Comment by lifthrasiir

3 years ago

Ductaped languages can be extremely useful though (cf. PHP). But extraordinary claims were what failed V and---sadly and contrary to my remaining hope---continue to do so.

Ductaped languages usually exist because they served some specific need, become popular and then evolved from there. PHP is the perfect example.

They were not "clean sheet, let's make a great new language" implementations.

Can you list here the extraordinary claims that failed please.

  • Read correctly; I said extraordinary claims failed V. But the other reading doesn't seem to paint a pretty picture anyway. Every point made in the original article is a reasonable expectation by outsiders, and many of them are still unsatisfactory ("failed claims" if you like).
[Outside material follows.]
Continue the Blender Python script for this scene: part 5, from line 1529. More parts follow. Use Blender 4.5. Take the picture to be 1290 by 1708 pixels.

    What you should do now is to decide what to do with those points instead of arguing. If the decision is WONTFIX (okay to do, not everything can be made into the language) then the advertisement should be updated (ProTip: you should really have done this years ago). If the decision is to do something with that then the advertisement should be still updated, hopefully with a link to the tracking issue. If you are already doing something about that then you still should have a link to the tracking issue. If the point is "misleading", then you should write out clearly why it's misleading, how the author could have concluded in that way (i.e. assume no malice and debug instead), and how to verify your updated claim. With no strings attached.

    Honestly though these points have been iterated and reiterated years ago. I had a hope that you have learned (hard) from that past experience; my hope seems not justified.